Daniel Arriaga ("Arriaga"), a police officer with the El Paso Police Department, testified that he responded to a call at 2900 Magoffin Street regarding a criminal mischief in progress. He spoke to a witness named Micklo. Micklo got into the police vehicle and they went looking for the individuals involved in the criminal mischief. The witness identified the Appellant as the person involved in the offense. Arriaga identified Appellant in the courtroom as the person Micklo identified at the scene. Arriaga stated the witness did not hesitate in identifying Appellant and he appeared to be confident of his identification.

After the State rested, Appellant testified in his own defense. He stated that on the day of the incident, he was outside his house and he was stopped by some police officers. He had intended to go to the store and he stopped to visit with two friends for ten minutes. He was stopped by the police and taken to the bakery. He denied spray painting the walls.

The court found that Appellant had engaged in delinquent activity by committing the lesser-included offense of criminal mischief--a class B misdemeanor.

Held: Affirmed.

Opinion Text: In Point of Error No. One, Appellant asserts that the court erred in finding Appellant guilty because the evidence presented was factually insufficient to support the verdict. In reviewing a factual sufficiency of the evidence challenge, this Court considers all of the evidence, but does not view it in the light most favorable to the verdict. Clewis v. State, 922 S.W.2d 126, 129 (Tex.Crim.App.1996); Taylor v. State, 921 S.W.2d 740, 745 (Tex.App.--El Paso 1996, no pet.). We will set aside the verdict only if it is so contrary to the overwhelming weight of the evidence as to be clearly wrong and unjust. Clewis, 922 S.W.2d at 129; Taylor, 921 S.W.2d at 745. In conducting a factual sufficiency review, the reviewing court cannot substitute its conclusions for those of the fact finder. Davila v. State, 930 S.W.2d 641, 647 (Tex.App.--El Paso 1996, pet. ref'd); Taylor, 921 S.W.2d at 746. It is not within the province of this Court to interfere with the jury's resolution of conflicts in the evidence or to pass on the weight or credibility of the witness's testimony. Davila, 930 S.W.2d at 647; Taylor, 921 S.W.2d at 746. Where there is conflicting evidence, the fact finder's verdict on such matters is generally regarded as conclusive. Id. However, we must balance all of the evidence, both the evidence which tends to prove the existence of a vital fact, as well as evidence which tends to disprove its existence, to determine whether any rational trier of fact could find the essential elements as alleged in the charging instrument beyond a reasonable doubt. Chesnut v. State, 959 S.W.2d 308, 310-11 (Tex.App.--El Paso 1997, no pet.); Lozano v. State, 958 S.W.2d 925, 928 (Tex.App.--El Paso 1997, no pet.). If we find factual insufficiency, we must vacate the conviction and remand the case for a new trial. Clewis, 922 S.W.2d at 133-35.
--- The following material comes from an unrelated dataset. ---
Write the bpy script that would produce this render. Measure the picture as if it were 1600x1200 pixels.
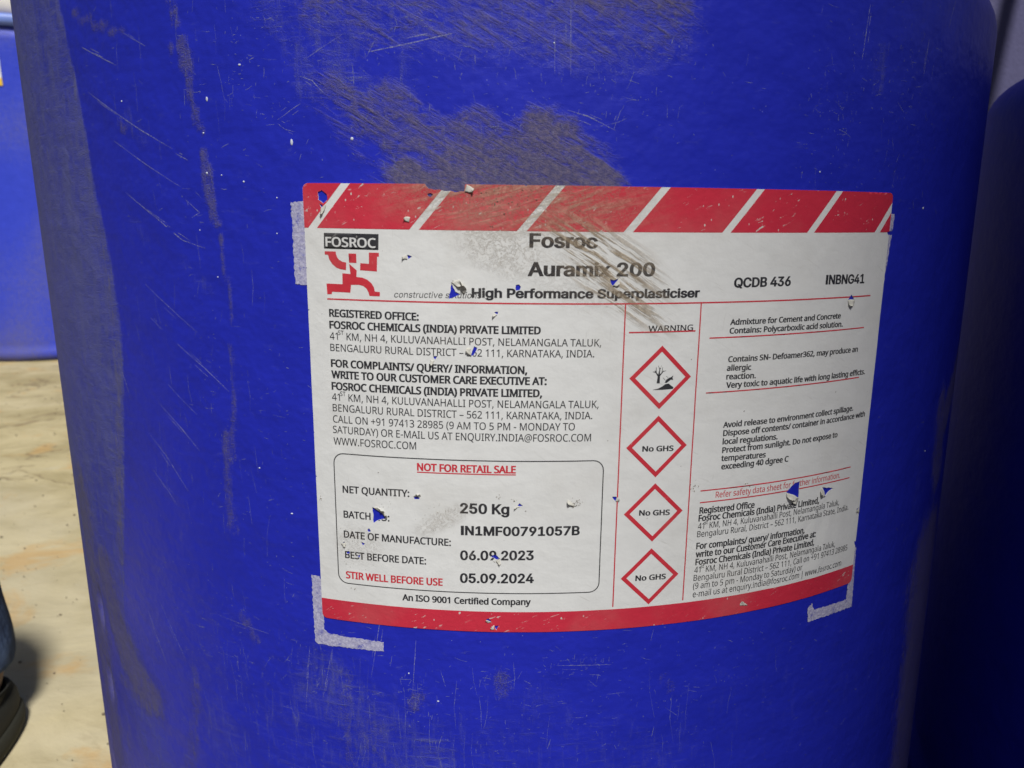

Appellant maintains that as the eyewitness identified another individual as the person who committed the offense from the photos shown to him prior to trial, the evidence is factually insufficient. Appellant also contends that the witness only identified Appellant from the clothes he was wearing and his shaved head, and not from any observation of Appellant's face.
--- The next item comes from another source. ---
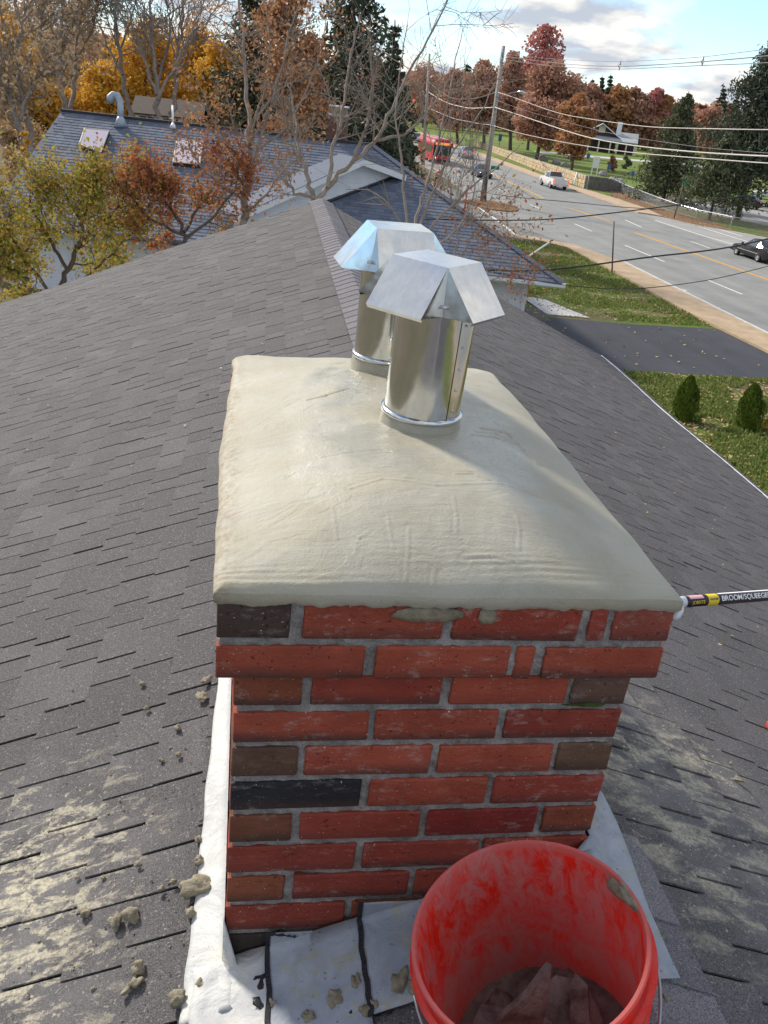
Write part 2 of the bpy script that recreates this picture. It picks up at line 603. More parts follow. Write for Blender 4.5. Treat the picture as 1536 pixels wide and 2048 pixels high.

The State presented evidence that the eyewitness observed Appellant engaging in criminal mischief. He first observed this activity from twenty feet away and he approached Appellant to the point he could grab him. The witness stated that he was positive that the individual he identified to the police was the same individual that he saw spray painting the wall. The eyewitness stated that he saw Appellant's face from an unknown distance-although a distance contained within the courtroom. He testified that he saw Appellant clearly and saw what he was wearing. The police officer stated that the witness did not hesitate in his identification.
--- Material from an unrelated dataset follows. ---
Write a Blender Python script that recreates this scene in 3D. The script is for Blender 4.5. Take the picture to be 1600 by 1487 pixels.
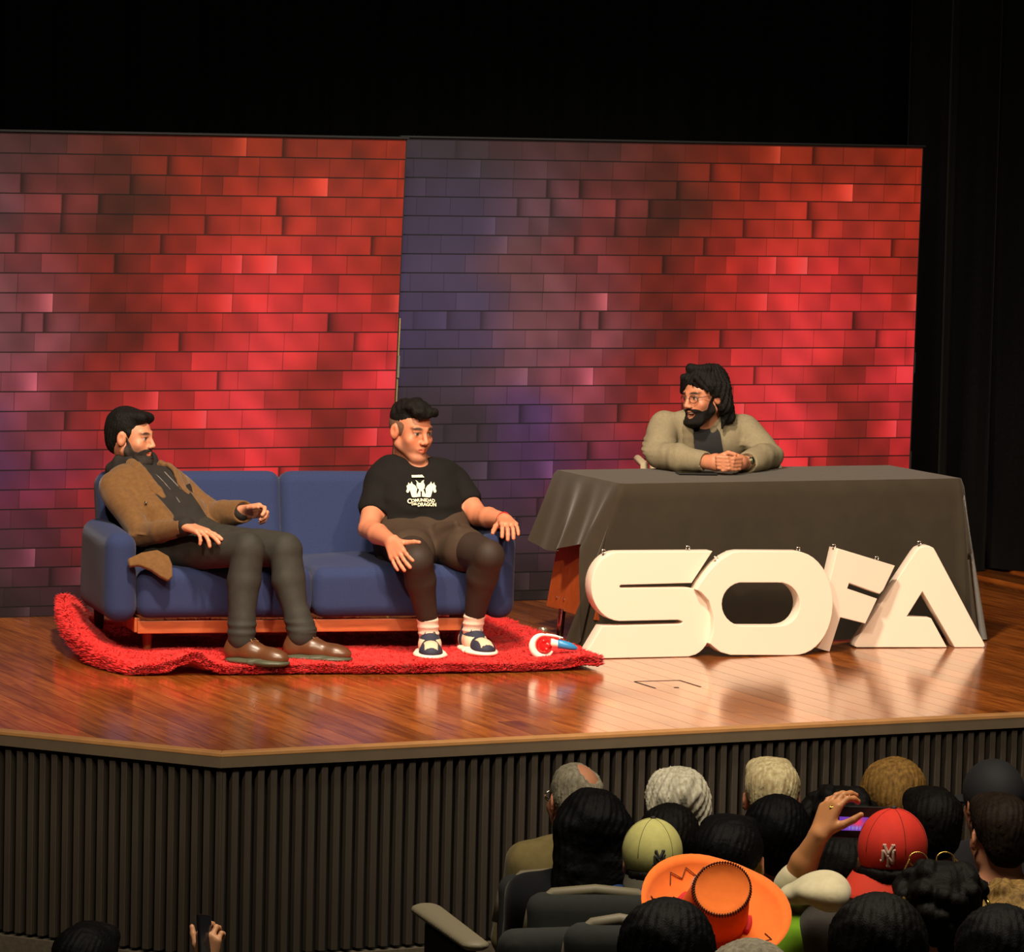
import bpy, bmesh, math, random
import numpy as np
from math import sin, cos, pi, radians, sqrt, atan2
from mathutils import Vector, Matrix

for _o in list(bpy.data.objects):
    bpy.data.objects.remove(_o)
SC = bpy.context.scene
COL = SC.collection
random.seed(7)
RNG = np.random.default_rng(11)

# ------------------------------------------------------------------ camera, world, lights, exposure
CAM_H, PITCH, ROLL, FPX = 2.33, radians(4.98), radians(1.3), 6790.0
cam_data = bpy.data.cameras.new('camera')
cam = bpy.data.objects.new('camera', cam_data)
COL.objects.link(cam)
cam_data.sensor_width = 36.0
cam_data.lens = FPX / 1600 * 36.0
cam_data.clip_end = 200
cam.matrix_world = (Matrix.Translation((0, 0, CAM_H)) @ Matrix.Rotation(radians(90) - PITCH, 4, 'X') @ Matrix.Rotation(ROLL, 4, 'Z'))
SC.camera = cam

w = bpy.data.worlds.new('hall_dark')
SC.world = w
w.use_nodes = True
w.node_tree.nodes['Background'].inputs[0].default_value = (0.9, 0.95, 1.0, 1)
w.node_tree.nodes['Background'].inputs[1].default_value = 0.004


def lamp(name, kind, loc, target, energy, color, **kw):
    d = bpy.data.lights.new(name, kind)
    d.energy = energy
    d.color = color
    for k, v in kw.items():
        setattr(d, k, v)
    o = bpy.data.objects.new(name, d)
    COL.objects.link(o)
    o.location = loc
    o.rotation_euler = (Vector(target) - Vector(loc)).to_track_quat('-Z', 'Y').to_euler()
    return o


WARM = (1.0, 0.80, 0.56)
lamp('stage_spotlight', 'SPOT', (-2.2, 9.0, 5.6), (-1.0, 18.0, 0.5), 1750, WARM, spot_size=radians(36), spot_blend=0.5, shadow_soft_size=0.18)
lamp('stage_spotlight', 'SPOT', (2.8, 9.0, 5.6), (1.3, 18.3, 0.5), 2000, WARM, spot_size=radians(34), spot_blend=0.5, shadow_soft_size=0.18)
lamp('stage_fresnel', 'SPOT', (-0.6, 14.0, 6.5), (-0.2, 18.2, 0.3), 3000, (1.0, 0.83, 0.62), spot_size=radians(52), spot_blend=0.6, shadow_soft_size=0.3)
lamp('house_light', 'AREA', (0.6, 9.6, 6.4), (0.6, 11.0, 0.3), 500, (1.0, 0.88, 0.66), shape='RECTANGLE', size=3.4, size_y=2.2)

SC.view_settings.view_transform = 'Standard'
SC.view_settings.look = 'None'
SC.view_settings.exposure = 0.0
SC.view_settings.gamma = 1.0
SC.view_settings.use_curve_mapping = False

# ------------------------------------------------------------------ helpers
_F = np.array([0, cos(PITCH), -sin(PITCH)])
_R0 = np.array([1, 0, 0.])
_U0 = np.array([0, sin(PITCH), cos(PITCH)])
_R = cos(ROLL) * _R0 + sin(ROLL) * _U0
_U = -sin(ROLL) * _R0 + cos(ROLL) * _U0
_O = np.array([0, 0, CAM_H])


def ray(x, y):
    return _F + _R * (x - 800) / FPX + _U * (743.5 - y) / FPX


def at(x, y, Y):
    """world point on the photo's sight line x, y at depth Y"""
    d = ray(x, y)
    return _O + d * (Y / d[1])


def onz(x, y, z=0.0):
    d = ray(x, y)
    return _O + d * ((z - CAM_H) / d[2])


def onplane(x, y, p0, n):
    d = ray(x, y)
    return _O + d * (np.dot(np.asarray(p0) - _O, n) / np.dot(d, n))


def V3(*a):
    return np.array(a, float)


def unit(v):
    v = np.asarray(v, float)
    return v / np.linalg.norm(v)


def lin(c):
    return tuple(((v / 255) / 12.92 if v / 255 <= 0.04045 else ((v / 255 + 0.055) / 1.055) ** 2.4) for v in c)


def mat(name, rgb, rough=0.6, metal=0.0, spec=0.5, noise=0.0, nscale=30.0, bump=0.0, bscale=200.0, sheen=0.0, attr=None, coat=0.0, stretch=None, trans=0.0, emis=None, estr=0.0, rgb2=None):
    m = bpy.data.materials.new(name)
    m.use_nodes = True
    nt = m.node_tree
    b = nt.nodes['Principled BSDF']
    L = nt.links.new
    base = lin(rgb) + (1,)
    b.inputs['Base Color'].default_value = base
    b.inputs['Roughness'].default_value = rough
    b.inputs['Metallic'].default_value = metal
    b.inputs['Specular IOR Level'].default_value = spec
    b.inputs['Coat Weight'].default_value = coat
    b.inputs['Coat Roughness'].default_value = 0.08
    if sheen:
        b.inputs['Sheen Weight'].default_value = sheen
        b.inputs['Sheen Roughness'].default_value = 0.4
    if trans:
        b.inputs['Transmission Weight'].default_value = trans
    if emis is not None:
        b.inputs['Emission Color'].default_value = lin(emis) + (1,)
        b.inputs['Emission Strength'].default_value = estr
    tc = nt.nodes.new('ShaderNodeTexCoord')
    mp = nt.nodes.new('ShaderNodeMapping')
    L(tc.outputs['Object'], mp.inputs[0])
    if stretch:
        mp.inputs['Scale'].default_value = stretch
    if attr:
        a = nt.nodes.new('ShaderNodeAttribute')
        a.attribute_name = attr
        L(a.outputs['Color'], b.inputs['Base Color'])
        src = a.outputs['Color']
    else:
        src = None
    if noise or rgb2:
        n = nt.nodes.new('ShaderNodeTexNoise')
        n.inputs['Scale'].default_value = nscale
        n.inputs['Detail'].default_value = 5
        L(mp.outputs[0], n.inputs['Vector'])
        mr = nt.nodes.new('ShaderNodeMapRange')
        mr.inputs[1].default_value = 0.3
        mr.inputs[2].default_value = 0.7
        L(n.outputs['Fac'], mr.inputs[0])
        mx = nt.nodes.new('ShaderNodeMix')
        mx.data_type = 'RGBA'
        L(mr.outputs[0], mx.inputs['Factor'])
        if rgb2:
            mx.inputs['A'].default_value = base
            mx.inputs['B'].default_value = lin(rgb2) + (1,)
        elif src is not None:
            hs = nt.nodes.new('ShaderNodeHueSaturation')
            hs.inputs['Value'].default_value = 1 - noise
            L(src, hs.inputs['Color'])
            L(hs.outputs[0], mx.inputs['A'])
            L(src, mx.inputs['B'])
        else:
            mx.inputs['A'].default_value = tuple(c * (1 - noise) for c in base[:3]) + (1,)
            mx.inputs['B'].default_value = tuple(min(1, c * (1 + noise)) for c in base[:3]) + (1,)
        L(mx.outputs['Result'], b.inputs['Base Color'])
    if bump:
        n2 = nt.nodes.new('ShaderNodeTexNoise')
        n2.inputs['Scale'].default_value = bscale
        n2.inputs['Detail'].default_value = 3
        L(mp.outputs[0], n2.inputs['Vector'])
        bp = nt.nodes.new('ShaderNodeBump')
        bp.inputs['Strength'].default_value = bump
        bp.inputs['Distance'].default_value = 0.01
        L(n2.outputs['Fac'], bp.inputs['Height'])
        L(bp.outputs[0], b.inputs['Normal'])
    return m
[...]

Appellant presented his testimony that he was not involved in the criminal activity. Appellant also has evidence in the record that the witness identified another individual in the photographs although those photographs are not before this Court. Given all of the above, we do not find that the evidence is so contrary to the overwhelming weight of the evidence as to be clearly wrong and unjust. Accordingly, Point of Error No. One is overruled.

In Point of Error No. Two, Appellant contends that the court erred in refusing to admit the photographs used to impeach the eyewitness's prior identification of the Appellant. At trial, Appellant offered the photographs used to impeach the eyewitness into evidence. The State objected, arguing the lack of a proper predicate. The court refused to admit the photographs. We note that these photographs are not in the record before us. Nor is there any evidence regarding the composition of the photographs or the manner in which they were demonstrated to the eyewitness. Tex.R. Evid. 103 requires that in cases of rulings which exclude evidence, the substance of the evidence was made known to the court by offer, or was apparent from the context within which questions were asked. Appellant asserts that the testimony of the eyewitness shows the reliability of the pretrial identification process in that he was able to state that one of the photographs was of the Appellant and the witness was able to so state. However, absent the testimony or photographs, we are unable to determine the admissibility of the offered evidence or what harm, if any, accrued from its exclusion. We find that Appellant had failed to preserve error. Point of Error No. Two is overruled.

Having overruled each of Appellant's points of error, we affirm the judgment of the trial court.